Joe’s friend David talks about how the Adam & Eve plays an important part in keeping the community together. “There’s about ten of us. We’ve all lost our wives. We come here to eat and talk. The only time I come out is when it’s open at 12, Friday, Saturday, Sunday.” Both Joe and David miss the earlier opening hours, but as Max explains, “In order for it to function well as a business, we can’t be open all the time. It’s a massive pub and cleaning it is a real operation. It’s not a matter of one person behind a bar, it’s a team of people, we’re an independent pub, and if we don’t make the right choices the pub just won’t be here. It’s a sad truth but when a pub fails these days, it doesn’t become another pub, it becomes flats or a supermarket.”


I ask how the place has changed in the sixty years since Joe started coming to the pub. “This door here (pointing to the middle door facing the road) used to be a little off-sales bar”. ‘Off-sales’ were separate counters to the main pub where you could fill a jug or bottle with beer to take home. Most of these closed in the Seventies when supermarkets started to sell cheaper canned larger. “The ceiling is all pure copper, years ago when I was in my twenties people used to come from everywhere to look at that ceiling. It’s a work of art.”

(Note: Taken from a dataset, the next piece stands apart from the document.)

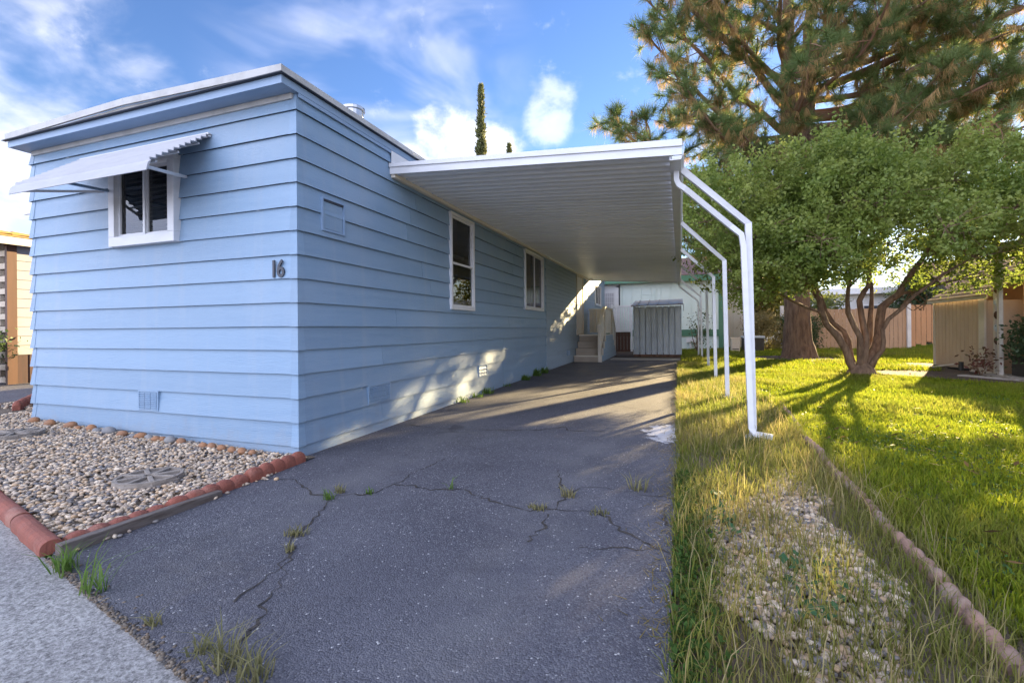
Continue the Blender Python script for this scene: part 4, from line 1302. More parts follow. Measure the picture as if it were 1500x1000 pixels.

What did a pint cost when they first started drinking here? “I can remember when it was 20p, they put it up to 25p and we all walked out, that’s the God’s honest truth.”


Hackney has had a turbulent relationship with its pubs. There are ongoing court battles to save The Chesham Arms from becoming flats, and protests last year outside The Bonneville. A pub in london is like a second living room. It’s where we creep out of tiny flats and enjoy being surrounded by the community. When the pub closes or changes, the community that revolves around  it is at risk of disappearing too. The Adam & Eve is running that fine line of keeping a piece of what it was before, but at the same time welcoming the newcomers to the area. As Uncle Sam said, it’s “the best of both”.